* What the task asks *
Starting from the top of the material, restate each line exactly until the line that contains "scene.camera = cam", which is also copied. Pictures are excluded.

* Given data *

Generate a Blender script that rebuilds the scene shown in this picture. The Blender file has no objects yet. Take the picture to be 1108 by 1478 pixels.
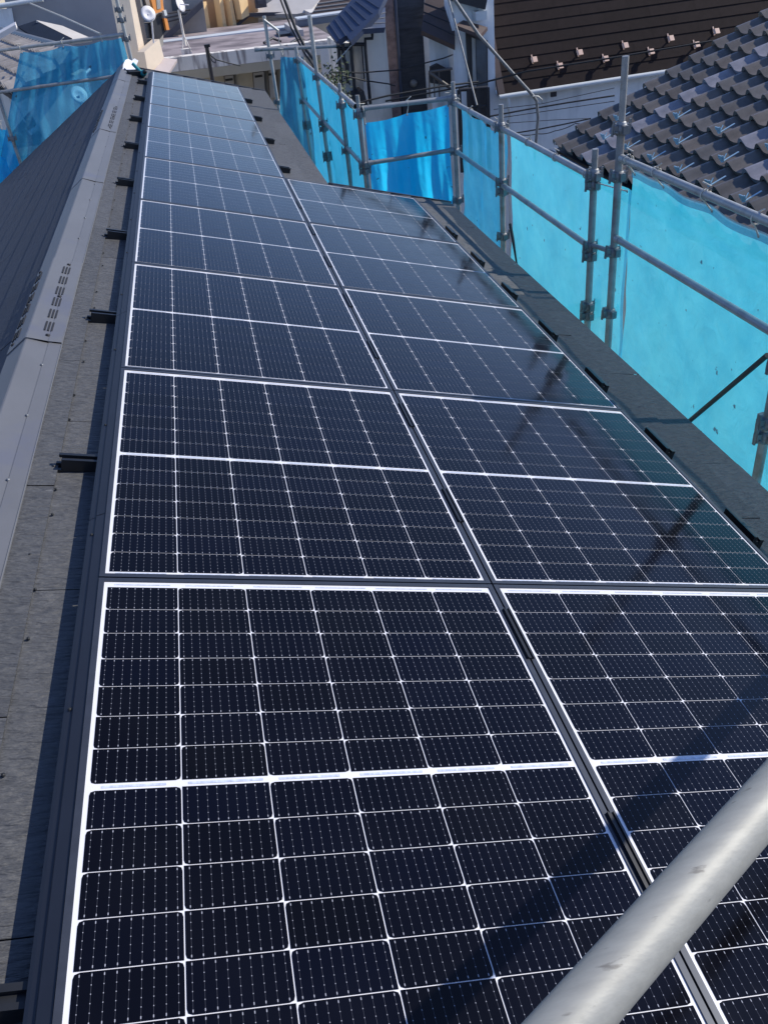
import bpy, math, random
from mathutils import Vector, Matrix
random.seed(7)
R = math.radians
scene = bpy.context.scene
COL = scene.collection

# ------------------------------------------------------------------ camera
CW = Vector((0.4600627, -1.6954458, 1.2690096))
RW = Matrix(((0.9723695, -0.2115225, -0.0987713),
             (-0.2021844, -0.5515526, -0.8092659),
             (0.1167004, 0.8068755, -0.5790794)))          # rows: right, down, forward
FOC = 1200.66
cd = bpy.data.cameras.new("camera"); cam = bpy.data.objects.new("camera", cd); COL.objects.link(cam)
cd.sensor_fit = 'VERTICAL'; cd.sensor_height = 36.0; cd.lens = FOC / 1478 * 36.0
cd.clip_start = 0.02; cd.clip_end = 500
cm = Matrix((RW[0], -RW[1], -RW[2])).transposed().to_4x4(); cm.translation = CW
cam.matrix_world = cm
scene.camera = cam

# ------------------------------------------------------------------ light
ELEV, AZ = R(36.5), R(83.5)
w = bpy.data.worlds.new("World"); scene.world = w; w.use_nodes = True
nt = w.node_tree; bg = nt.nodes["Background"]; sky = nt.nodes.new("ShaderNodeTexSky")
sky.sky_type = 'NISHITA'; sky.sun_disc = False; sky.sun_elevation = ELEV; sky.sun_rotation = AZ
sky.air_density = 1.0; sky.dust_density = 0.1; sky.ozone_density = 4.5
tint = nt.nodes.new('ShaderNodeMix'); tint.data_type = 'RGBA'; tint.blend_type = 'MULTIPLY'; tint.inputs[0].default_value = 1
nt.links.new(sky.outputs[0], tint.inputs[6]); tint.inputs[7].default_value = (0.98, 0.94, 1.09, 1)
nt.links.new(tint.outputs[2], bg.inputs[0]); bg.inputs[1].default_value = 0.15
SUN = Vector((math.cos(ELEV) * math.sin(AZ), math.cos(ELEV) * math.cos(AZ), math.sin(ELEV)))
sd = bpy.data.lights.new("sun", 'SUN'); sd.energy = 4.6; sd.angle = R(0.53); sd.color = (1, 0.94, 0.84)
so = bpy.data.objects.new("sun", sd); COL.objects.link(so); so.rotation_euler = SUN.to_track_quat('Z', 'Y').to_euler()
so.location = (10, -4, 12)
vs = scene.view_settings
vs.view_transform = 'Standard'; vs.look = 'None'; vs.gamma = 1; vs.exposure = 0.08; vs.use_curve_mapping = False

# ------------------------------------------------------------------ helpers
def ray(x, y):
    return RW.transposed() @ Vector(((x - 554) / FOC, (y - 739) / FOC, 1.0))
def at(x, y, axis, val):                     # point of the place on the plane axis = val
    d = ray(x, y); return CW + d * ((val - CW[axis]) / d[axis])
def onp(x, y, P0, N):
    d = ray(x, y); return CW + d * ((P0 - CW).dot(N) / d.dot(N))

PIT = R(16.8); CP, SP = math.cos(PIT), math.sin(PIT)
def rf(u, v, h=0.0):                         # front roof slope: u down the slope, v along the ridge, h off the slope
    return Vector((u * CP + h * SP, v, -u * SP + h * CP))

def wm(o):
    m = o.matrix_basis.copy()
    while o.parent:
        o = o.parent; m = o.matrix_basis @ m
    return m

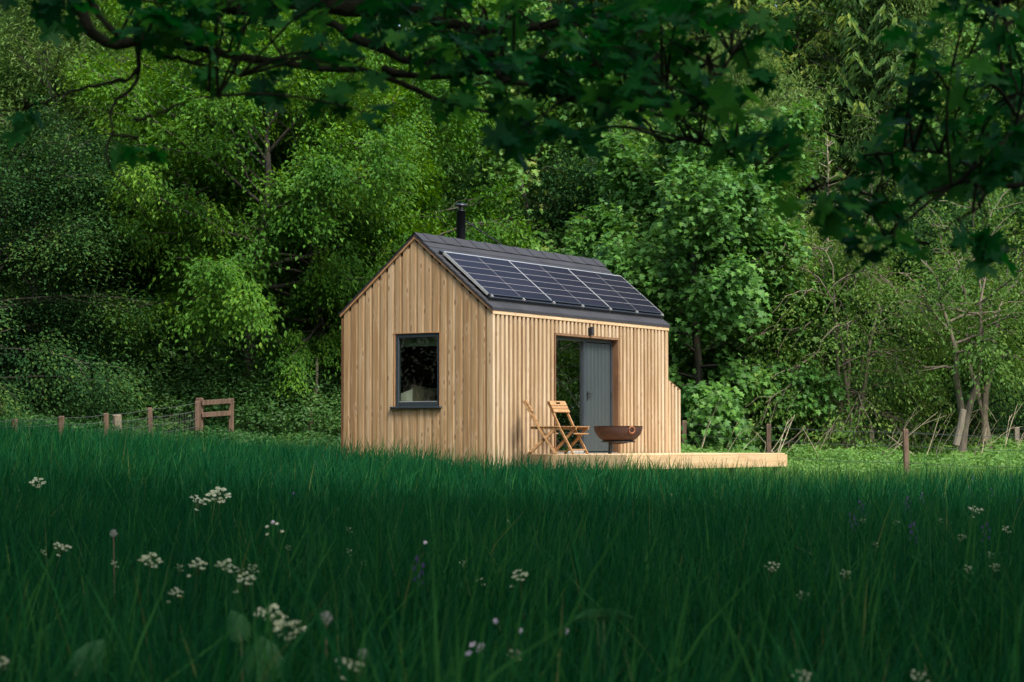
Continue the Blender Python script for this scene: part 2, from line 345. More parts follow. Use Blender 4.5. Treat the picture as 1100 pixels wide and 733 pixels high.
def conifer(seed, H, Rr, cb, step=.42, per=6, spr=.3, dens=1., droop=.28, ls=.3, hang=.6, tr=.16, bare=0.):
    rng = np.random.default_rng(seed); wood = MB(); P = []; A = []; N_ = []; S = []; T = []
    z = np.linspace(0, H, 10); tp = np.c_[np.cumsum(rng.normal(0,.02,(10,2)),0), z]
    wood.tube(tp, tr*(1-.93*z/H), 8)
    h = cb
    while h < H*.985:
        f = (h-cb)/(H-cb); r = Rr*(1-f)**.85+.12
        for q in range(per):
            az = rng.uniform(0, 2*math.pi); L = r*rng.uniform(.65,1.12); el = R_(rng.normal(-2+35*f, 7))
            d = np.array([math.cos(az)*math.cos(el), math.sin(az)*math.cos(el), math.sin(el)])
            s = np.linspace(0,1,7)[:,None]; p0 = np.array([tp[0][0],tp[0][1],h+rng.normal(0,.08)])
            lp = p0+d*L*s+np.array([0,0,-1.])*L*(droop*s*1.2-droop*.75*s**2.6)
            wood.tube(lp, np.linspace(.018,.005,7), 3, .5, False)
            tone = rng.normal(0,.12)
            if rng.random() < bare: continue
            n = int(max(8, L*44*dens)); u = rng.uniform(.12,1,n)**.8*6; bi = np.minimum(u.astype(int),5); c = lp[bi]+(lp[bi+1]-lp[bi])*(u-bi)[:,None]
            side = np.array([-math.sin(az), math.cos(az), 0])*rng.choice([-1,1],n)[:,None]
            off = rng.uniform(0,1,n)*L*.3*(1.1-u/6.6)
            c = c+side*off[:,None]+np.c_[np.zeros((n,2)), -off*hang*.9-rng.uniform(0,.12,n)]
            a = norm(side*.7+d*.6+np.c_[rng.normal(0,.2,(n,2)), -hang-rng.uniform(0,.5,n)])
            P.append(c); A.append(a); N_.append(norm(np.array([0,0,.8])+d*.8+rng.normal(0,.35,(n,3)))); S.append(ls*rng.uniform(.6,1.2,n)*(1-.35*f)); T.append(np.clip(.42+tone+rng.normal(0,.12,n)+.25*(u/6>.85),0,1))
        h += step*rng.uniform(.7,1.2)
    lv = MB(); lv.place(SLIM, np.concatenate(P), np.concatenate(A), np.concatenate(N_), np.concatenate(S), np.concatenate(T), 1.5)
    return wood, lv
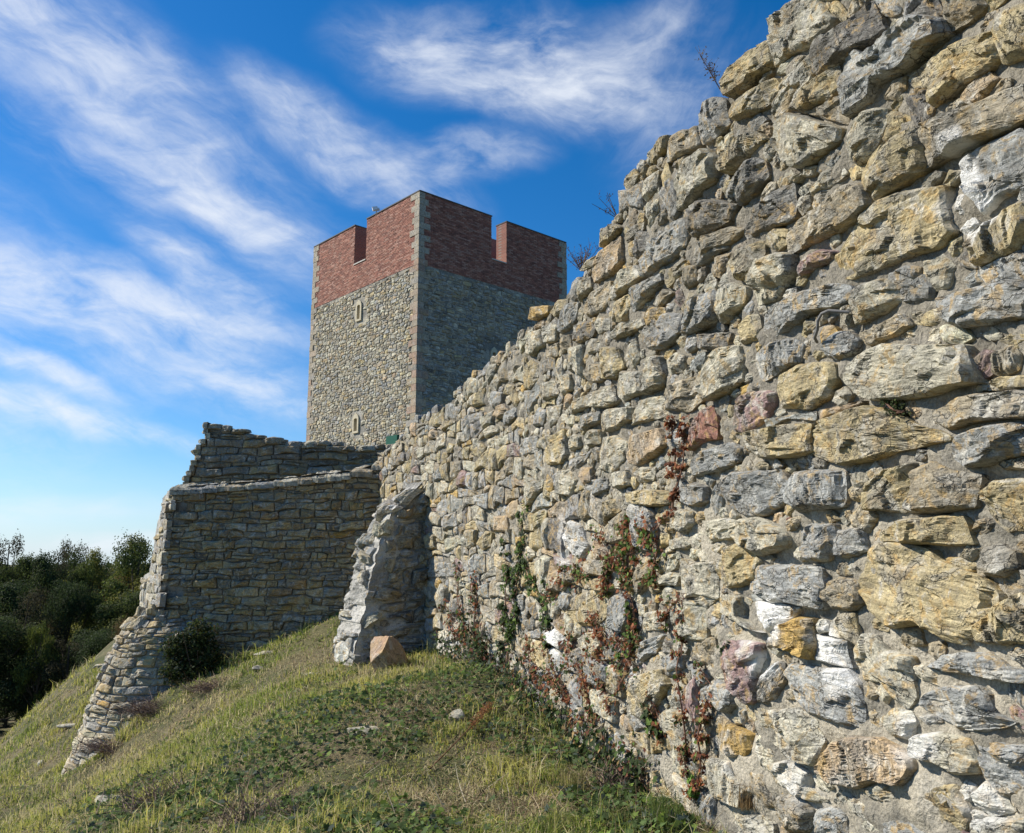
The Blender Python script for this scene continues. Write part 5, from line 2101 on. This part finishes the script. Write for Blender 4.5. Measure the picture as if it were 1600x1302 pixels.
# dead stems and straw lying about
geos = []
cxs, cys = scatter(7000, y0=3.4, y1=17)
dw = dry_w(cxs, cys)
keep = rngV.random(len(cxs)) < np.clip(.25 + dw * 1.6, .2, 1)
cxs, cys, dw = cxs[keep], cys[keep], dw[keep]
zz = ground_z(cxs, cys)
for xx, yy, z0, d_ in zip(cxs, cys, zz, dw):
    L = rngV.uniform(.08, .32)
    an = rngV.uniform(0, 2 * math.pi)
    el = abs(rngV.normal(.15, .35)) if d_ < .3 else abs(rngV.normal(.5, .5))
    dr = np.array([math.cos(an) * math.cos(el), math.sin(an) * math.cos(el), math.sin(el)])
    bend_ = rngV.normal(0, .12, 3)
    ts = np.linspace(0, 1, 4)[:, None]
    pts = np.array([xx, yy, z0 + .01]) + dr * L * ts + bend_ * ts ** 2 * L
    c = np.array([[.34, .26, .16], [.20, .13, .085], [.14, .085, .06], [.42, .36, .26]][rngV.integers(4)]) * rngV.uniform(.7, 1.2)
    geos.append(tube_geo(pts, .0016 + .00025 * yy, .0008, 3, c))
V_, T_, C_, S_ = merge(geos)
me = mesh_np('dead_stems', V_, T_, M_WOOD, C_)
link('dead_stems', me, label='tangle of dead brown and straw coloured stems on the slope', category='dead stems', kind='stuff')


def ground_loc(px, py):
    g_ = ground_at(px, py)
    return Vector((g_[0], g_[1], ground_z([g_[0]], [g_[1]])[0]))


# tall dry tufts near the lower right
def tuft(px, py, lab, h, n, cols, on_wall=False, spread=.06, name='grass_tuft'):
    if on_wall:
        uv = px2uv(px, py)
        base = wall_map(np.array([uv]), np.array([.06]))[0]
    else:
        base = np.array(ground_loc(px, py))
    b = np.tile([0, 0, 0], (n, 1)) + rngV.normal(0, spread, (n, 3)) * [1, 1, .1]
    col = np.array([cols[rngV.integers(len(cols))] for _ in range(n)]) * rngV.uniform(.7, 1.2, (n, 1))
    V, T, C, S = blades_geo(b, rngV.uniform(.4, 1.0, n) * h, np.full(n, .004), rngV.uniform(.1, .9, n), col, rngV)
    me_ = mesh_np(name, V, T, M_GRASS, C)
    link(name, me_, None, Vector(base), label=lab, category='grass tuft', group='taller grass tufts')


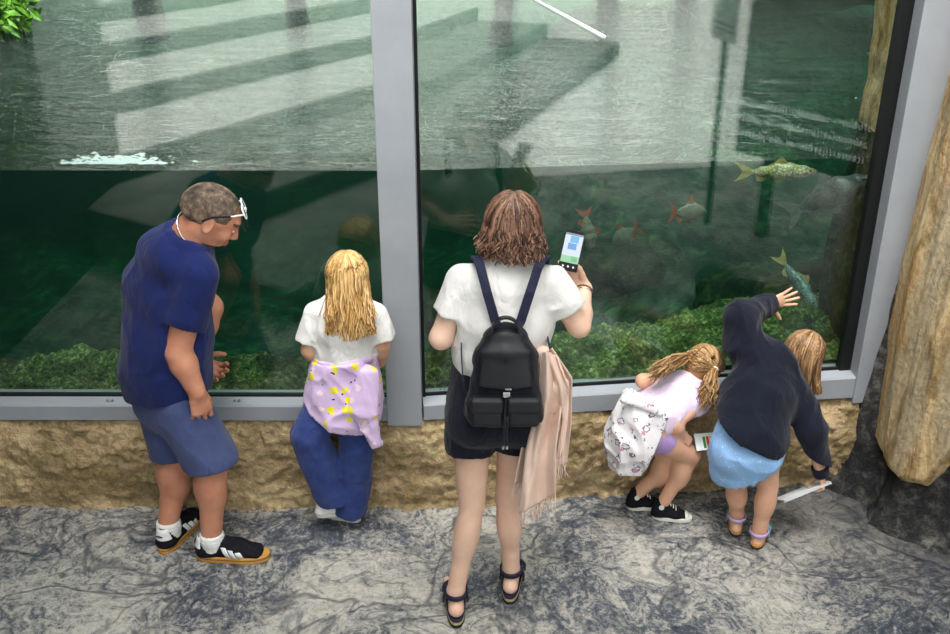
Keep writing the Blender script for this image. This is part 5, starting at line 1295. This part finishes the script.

* Task response *
Generate a Blender script that rebuilds the scene shown in this picture. The Blender file has no objects yet. Take the picture to be 1108 by 1478 pixels.
import bpy, math, random
from mathutils import Vector, Matrix
random.seed(7)
R = math.radians
scene = bpy.context.scene
COL = scene.collection

# ------------------------------------------------------------------ camera
CW = Vector((0.4600627, -1.6954458, 1.2690096))
RW = Matrix(((0.9723695, -0.2115225, -0.0987713),
             (-0.2021844, -0.5515526, -0.8092659),
             (0.1167004, 0.8068755, -0.5790794)))          # rows: right, down, forward
FOC = 1200.66
cd = bpy.data.cameras.new("camera"); cam = bpy.data.objects.new("camera", cd); COL.objects.link(cam)
cd.sensor_fit = 'VERTICAL'; cd.sensor_height = 36.0; cd.lens = FOC / 1478 * 36.0
cd.clip_start = 0.02; cd.clip_end = 500
cm = Matrix((RW[0], -RW[1], -RW[2])).transposed().to_4x4(); cm.translation = CW
cam.matrix_world = cm
scene.camera = cam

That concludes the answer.